To be fair, originality isn’t the be-all-end-all of art and cinema. Execution is far more important, and it’s here where this film really suffers. Granted, it takes care of the bare minimum expected of such a blockbuster: explosions, frenzy, chaos, and a chiseled, sympathetic leading man. But it parses out its action at a terribly arrhythmic pace, and fills the gaps with the most boring of asides. How many long goodbyes do we need? There is no sense that this is a metaphor, that what’s happening matters in some deeper way, that anything adds up. No emotional resonance despite the many lobs it makes at our heartstrings.
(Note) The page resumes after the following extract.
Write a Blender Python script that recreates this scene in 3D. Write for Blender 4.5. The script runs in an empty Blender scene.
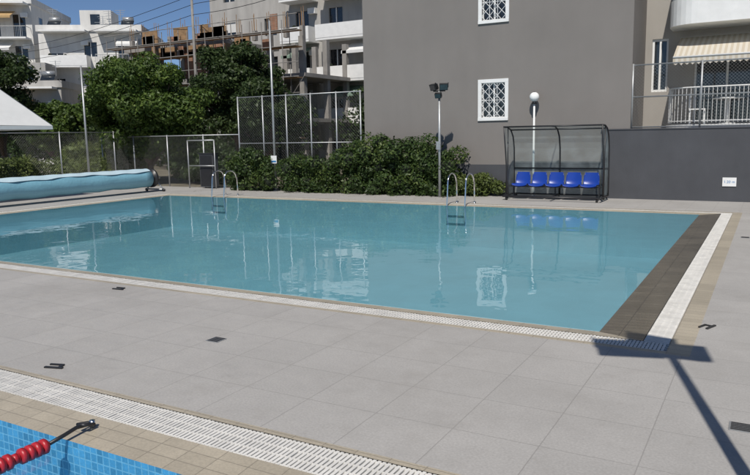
import bpy, math, random
import numpy as np
from mathutils import Vector, Matrix
random.seed(7); rng=np.random.default_rng(7)
S=bpy.context.scene
col=S.collection

# ---------------------------------------------------------------- materials
def newmat(name):
    m=bpy.data.materials.new(name); m.use_nodes=True
    nt=m.node_tree; nt.nodes.clear()
    out=nt.nodes.new('ShaderNodeOutputMaterial')
    return m,nt,out
def N(nt,t,**kw):
    n=nt.nodes.new(t)
    for k,v in kw.items(): setattr(n,k,v)
    return n
def pbsdf(nt,out,rough=.6,metal=0,spec=.5):
    b=N(nt,'ShaderNodeBsdfPrincipled')
    b.inputs['Roughness'].default_value=rough; b.inputs['Metallic'].default_value=metal
    b.inputs['Specular IOR Level'].default_value=spec
    nt.links.new(b.outputs[0],out.inputs[0]); return b
def mat(name,c,rough=.6,metal=0,var=.15,scale=3,bump=0,bscale=40,spec=.5,detail=6,stretch=None,streak=0):
    m,nt,out=newmat(name); b=pbsdf(nt,out,rough,metal,spec)
    tc=N(nt,'ShaderNodeTexCoord'); src=tc.outputs['Object']
    if stretch:
        mp=N(nt,'ShaderNodeMapping'); mp.inputs['Scale'].default_value=stretch
        nt.links.new(src,mp.inputs[0]); src=mp.outputs[0]
    n=N(nt,'ShaderNodeTexNoise'); n.inputs['Scale'].default_value=scale; n.inputs['Detail'].default_value=detail
    n.inputs['Roughness'].default_value=.6
    nt.links.new(src,n.inputs[0])
    r=N(nt,'ShaderNodeValToRGB')
    r.color_ramp.elements[0].position=.3; r.color_ramp.elements[1].position=.7
    lo=[max(0,x*(1-var)) for x in c]; hi=[min(1,x*(1+var)) for x in c]
    r.color_ramp.elements[0].color=(*lo,1); r.color_ramp.elements[1].color=(*hi,1)
    nt.links.new(n.outputs[0],r.inputs[0]); last=r.outputs[0]
    if streak:
        mp=N(nt,'ShaderNodeMapping'); mp.inputs['Scale'].default_value=(2.2,2.2,.3); nt.links.new(tc.outputs['Object'],mp.inputs[0])
        ns=N(nt,'ShaderNodeTexNoise'); ns.inputs['Scale'].default_value=1; ns.inputs['Detail'].default_value=7; nt.links.new(mp.outputs[0],ns.inputs[0])
        mr=N(nt,'ShaderNodeMapRange'); mr.inputs[1].default_value=.35; mr.inputs[2].default_value=.75; mr.inputs[3].default_value=1+streak*.4; mr.inputs[4].default_value=1-streak
        nt.links.new(ns.outputs[0],mr.inputs[0]); sc=N(nt,'ShaderNodeVectorMath',operation='SCALE'); nt.links.new(last,sc.inputs[0]); nt.links.new(mr.outputs[0],sc.inputs['Scale']); last=sc.outputs[0]
    nt.links.new(last,b.inputs['Base Color'])
    if bump:
        n2=N(nt,'ShaderNodeTexNoise'); n2.inputs['Scale'].default_value=bscale; n2.inputs['Detail'].default_value=4
        nt.links.new(tc.outputs['Object'],n2.inputs[0])
        bp=N(nt,'ShaderNodeBump'); bp.inputs['Strength'].default_value=bump; bp.inputs['Distance'].default_value=.02
        nt.links.new(n2.outputs[0],bp.inputs['Height']); nt.links.new(bp.outputs[0],b.inputs['Normal'])
    return m
def boxcoord(nt,src):
    g=N(nt,'ShaderNodeNewGeometry'); a=N(nt,'ShaderNodeVectorMath',operation='ABSOLUTE'); nt.links.new(g.outputs['True Normal'],a.inputs[0])
    sn=N(nt,'ShaderNodeSeparateXYZ'); nt.links.new(a.outputs[0],sn.inputs[0]); sp=N(nt,'ShaderNodeSeparateXYZ'); nt.links.new(src,sp.inputs[0])
    def mth(op,a,b):
        n=N(nt,'ShaderNodeMath',operation=op)
        for i,x in enumerate((a,b)):
            if isinstance(x,(int,float)): n.inputs[i].default_value=x
            else: nt.links.new(x,n.inputs[i])
        return n.outputs[0]
    u=mth('ADD',mth('MULTIPLY',sp.outputs[0],mth('SUBTRACT',1.0,sn.outputs[0])),mth('MULTIPLY',sp.outputs[1],sn.outputs[0]))
    v=mth('ADD',mth('MULTIPLY',sp.outputs[1],sn.outputs[2]),mth('MULTIPLY',sp.outputs[2],mth('SUBTRACT',1.0,sn.outputs[2])))
    c=N(nt,'ShaderNodeCombineXYZ'); nt.links.new(u,c.inputs[0]); nt.links.new(v,c.inputs[1]); return c.outputs[0]
def tilemat(name,c,grout,w,h,mort,rough=.6,var=.12,big=.12,offset=0,stain=None,boxm=False):
    m,nt,out=newmat(name); b=pbsdf(nt,out,rough)
    tc=N(nt,'ShaderNodeTexCoord')
    br=N(nt,'ShaderNodeTexBrick'); br.offset=offset; br.squash=1
    br.inputs['Scale'].default_value=1; br.inputs['Brick Width'].default_value=w; br.inputs['Row Height'].default_value=h
    br.inputs['Mortar Size'].default_value=mort; br.inputs['Mortar Smooth'].default_value=.2; br.inputs['Bias'].default_value=0
    br.inputs['Color1'].default_value=(*[x*(1-var) for x in c],1); br.inputs['Color2'].default_value=(*[min(1,x*(1+var)) for x in c],1)
    br.inputs['Mortar'].default_value=(*grout,1)
    nt.links.new(boxcoord(nt,tc.outputs['Object']) if boxm else tc.outputs['Object'],br.inputs[0])
    n=N(nt,'ShaderNodeTexNoise'); n.inputs['Scale'].default_value=.9; n.inputs['Detail'].default_value=8; n.inputs['Roughness'].default_value=.65
    nt.links.new(tc.outputs['Object'],n.inputs[0])
    mr=N(nt,'ShaderNodeMapRange'); mr.inputs[1].default_value=.3; mr.inputs[2].default_value=.7
    mr.inputs[3].default_value=1-big; mr.inputs[4].default_value=1+big
    nt.links.new(n.outputs[0],mr.inputs[0])
    mx=N(nt,'ShaderNodeVectorMath',operation='SCALE'); nt.links.new(br.outputs[0],mx.inputs[0]); nt.links.new(mr.outputs[0],mx.inputs['Scale'])
    last=mx.outputs[0]
    n3=N(nt,'ShaderNodeTexNoise'); n3.inputs['Scale'].default_value=60; n3.inputs['Detail'].default_value=3
    nt.links.new(tc.outputs['Object'],n3.inputs[0])
    m3=N(nt,'ShaderNodeMapRange'); m3.inputs[1].default_value=.3; m3.inputs[2].default_value=.7; m3.inputs[3].default_value=.9; m3.inputs[4].default_value=1.1
    nt.links.new(n3.outputs[0],m3.inputs[0])
    mx2=N(nt,'ShaderNodeVectorMath',operation='SCALE'); nt.links.new(last,mx2.inputs[0]); nt.links.new(m3.outputs[0],mx2.inputs['Scale'])
    last=mx2.outputs[0]
    if stain:
        for sc_,lo,hi,amt in ((.55,.50,.66,.45),(1.7,.55,.70,.45),(6.5,.60,.72,.55)):
            n4=N(nt,'ShaderNodeTexNoise'); n4.inputs['Scale'].default_value=sc_; n4.inputs['Detail'].default_value=10; n4.inputs['Roughness'].default_value=.72
            nt.links.new(tc.outputs['Object'],n4.inputs[0])
            m4=N(nt,'ShaderNodeMapRange'); m4.inputs[1].default_value=lo; m4.inputs[2].default_value=hi; m4.inputs[3].default_value=0; m4.inputs[4].default_value=amt
            nt.links.new(n4.outputs[0],m4.inputs[0])
            mm=N(nt,'ShaderNodeMix',data_type='RGBA'); nt.links.new(m4.outputs[0],mm.inputs[0]); nt.links.new(last,mm.inputs[6]); mm.inputs[7].default_value=(*stain,1)
            last=mm.outputs[2]
        m5=N(nt,'ShaderNodeMapRange'); m5.inputs[1].default_value=.4; m5.inputs[2].default_value=.65; m5.inputs[3].default_value=rough+.12; m5.inputs[4].default_value=rough-.12
        nt.links.new(n4.outputs[0],m5.inputs[0]); nt.links.new(m5.outputs[0],b.inputs['Roughness'])
    nt.links.new(last,b.inputs['Base Color'])
    bp=N(nt,'ShaderNodeBump'); bp.inputs['Strength'].default_value=.4; bp.inputs['Distance'].default_value=.003; bp.invert=True
    nt.links.new(br.outputs['Fac'],bp.inputs['Height']); nt.links.new(bp.outputs[0],b.inputs['Normal'])
    return m
def leafmat(name,a,b_,c):
    m,nt,out=newmat(name)
    g=N(nt,'ShaderNodeNewGeometry'); r=N(nt,'ShaderNodeValToRGB')
    e=r.color_ramp.elements; e[0].position=0; e[0].color=(*a,1); e[1].position=1; e[1].color=(*c,1)
    k=e.new(.6); k.color=(*b_,1)
    tc=N(nt,'ShaderNodeTexCoord'); n=N(nt,'ShaderNodeTexNoise'); n.inputs['Scale'].default_value=1.3
    nt.links.new(tc.outputs['Object'],n.inputs[0])
    ad=N(nt,'ShaderNodeMath',operation='MULTIPLY_ADD'); nt.links.new(g.outputs['Random Per Island'],ad.inputs[0]); ad.inputs[1].default_value=.6
    mr=N(nt,'ShaderNodeMapRange'); mr.inputs[1].default_value=.3; mr.inputs[2].default_value=.7; mr.inputs[3].default_value=0; mr.inputs[4].default_value=.4
    nt.links.new(n.outputs[0],mr.inputs[0]); nt.links.new(mr.outputs[0],ad.inputs[2]); nt.links.new(ad.outputs[0],r.inputs[0])
    d=N(nt,'ShaderNodeBsdfPrincipled'); d.inputs['Roughness'].default_value=.5; d.inputs['Specular IOR Level'].default_value=.35
    t=N(nt,'ShaderNodeBsdfTranslucent'); nt.links.new(r.outputs[0],d.inputs['Base Color']); nt.links.new(r.outputs[0],t.inputs[0])
    mx=N(nt,'ShaderNodeMixShader'); mx.inputs[0].default_value=.3
    nt.links.new(d.outputs[0],mx.inputs[1]); nt.links.new(t.outputs[0],mx.inputs[2]); nt.links.new(mx.outputs[0],out.inputs[0])
    return m
def watermat(name,tint,scale=1.6,dist=.012):
    m,nt,out=newmat(name)
    tc=N(nt,'ShaderNodeTexCoord')
    n=N(nt,'ShaderNodeTexNoise'); n.inputs['Scale'].default_value=scale; n.inputs['Detail'].default_value=2.5; n.inputs['Roughness'].default_value=.5
    nt.links.new(tc.outputs['Object'],n.inputs[0])
    k=N(nt,'ShaderNodeTexNoise'); k.inputs['Scale'].default_value=.28; k.inputs['Detail'].default_value=3; nt.links.new(tc.outputs['Object'],k.inputs[0])
    mr=N(nt,'ShaderNodeMapRange'); mr.inputs[1].default_value=.4; mr.inputs[2].default_value=.62; mr.inputs[3].default_value=.45; mr.inputs[4].default_value=1.5; nt.links.new(k.outputs[0],mr.inputs[0])
    mu=N(nt,'ShaderNodeMath',operation='MULTIPLY'); nt.links.new(n.outputs[0],mu.inputs[0]); nt.links.new(mr.outputs[0],mu.inputs[1])
    bp=N(nt,'ShaderNodeBump'); bp.inputs['Strength'].default_value=1; bp.inputs['Distance'].default_value=dist
    nt.links.new(mu.outputs[0],bp.inputs['Height'])
    f=N(nt,'ShaderNodeFresnel'); f.inputs[0].default_value=1.36; nt.links.new(bp.outputs[0],f.inputs['Normal'])
    g=N(nt,'ShaderNodeBsdfGlossy'); g.inputs['Roughness'].default_value=.01; nt.links.new(bp.outputs[0],g.inputs['Normal'])
    t=N(nt,'ShaderNodeBsdfTransparent'); t.inputs[0].default_value=(*tint,1)
    mx=N(nt,'ShaderNodeMixShader'); nt.links.new(f.outputs[0],mx.inputs[0]); nt.links.new(t.outputs[0],mx.inputs[1]); nt.links.new(g.outputs[0],mx.inputs[2])
    nt.links.new(mx.outputs[0],out.inputs[0]); return m
def clearmat(name,tint,a=.25,rough=.05):
    m,nt,out=newmat(name)
    t=N(nt,'ShaderNodeBsdfTransparent'); t.inputs[0].default_value=(*tint,1)
    p=N(nt,'ShaderNodeBsdfPrincipled'); p.inputs['Base Color'].default_value=(*tint,1); p.inputs['Roughness'].default_value=rough
    mx=N(nt,'ShaderNodeMixShader')
    tc=N(nt,'ShaderNodeTexCoord'); n=N(nt,'ShaderNodeTexNoise'); n.inputs['Scale'].default_value=2.2; n.inputs['Detail'].default_value=6; nt.links.new(tc.outputs['Object'],n.inputs[0])
    mr=N(nt,'ShaderNodeMapRange'); mr.inputs[1].default_value=.35; mr.inputs[2].default_value=.7; mr.inputs[3].default_value=a*.5; mr.inputs[4].default_value=a*1.6
    nt.links.new(n.outputs[0],mr.inputs[0]); nt.links.new(mr.outputs[0],mx.inputs[0])
    nt.links.new(t.outputs[0],mx.inputs[1]); nt.links.new(p.outputs[0],mx.inputs[2]); nt.links.new(mx.outputs[0],out.inputs[0]); return m
def stripemat(name,a,b_,per,axis=0):
    m,nt,out=newmat(name); b=pbsdf(nt,out,.8)
    tc=N(nt,'ShaderNodeTexCoord'); w=N(nt,'ShaderNodeTexWave'); w.bands_direction='XYZ'[axis]; w.inputs['Scale'].default_value=per
    nt.links.new(tc.outputs['Object'],w.inputs[0]); r=N(nt,'ShaderNodeValToRGB'); r.color_ramp.interpolation='CONSTANT'
    r.color_ramp.elements[0].color=(*a,1); r.color_ramp.elements[1].position=.5; r.color_ramp.elements[1].color=(*b_,1)
    nt.links.new(w.outputs[0],r.inputs[0]); nt.links.new(r.outputs[0],b.inputs['Base Color']); return m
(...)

No intellectual stimulation. And frankly, not enough cathartic mayhem. It’s a pro-war propaganda piece that undersells the human capacity for violence.   
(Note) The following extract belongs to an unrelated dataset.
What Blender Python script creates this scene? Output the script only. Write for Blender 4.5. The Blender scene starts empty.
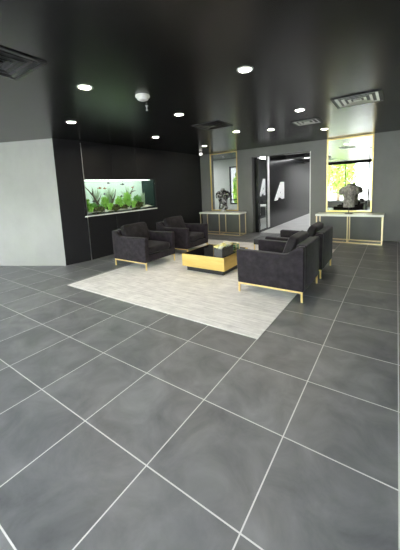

James Cameron’s Avatar showed us a foreign environment of natural beauty under siege by imperialist forces. U.S. corporate interests wanted Pandora’s unobtainium. It was a cutely packaged metaphor for our military efforts in the Middle East. The tragic lie of that film is that it portrayed the natives as victorious - with the help of a white man (classic Hollywood patronizing), the people of Pandora defended their land. That’s not what happens in real life. In reality, U.S. imperialism has ravaged the Middle East, Asia, Africa, South America… even its own Native Americans. In Battle: Los Angeles, it is our own land that these soldiers defend, and even though these aliens are superior to us in the field of interplanetary war and galactic technology, we somehow prevail by destroying their death star, or whatever. With all the talk of the apocalypse, with all the natural disasters happening, it would be refreshing to see a Battle: Los Angeles that has the bravery to show LA totally annihilated. Why not? Instead, we fight against all odds, “win”, and go on to fight another day. This is a conservative motion picture from a conservative, profit-obsessed Hollywood system that preys on a nation’s most base bloodlust for total violence. That it doesn’t even deliver this is absurd.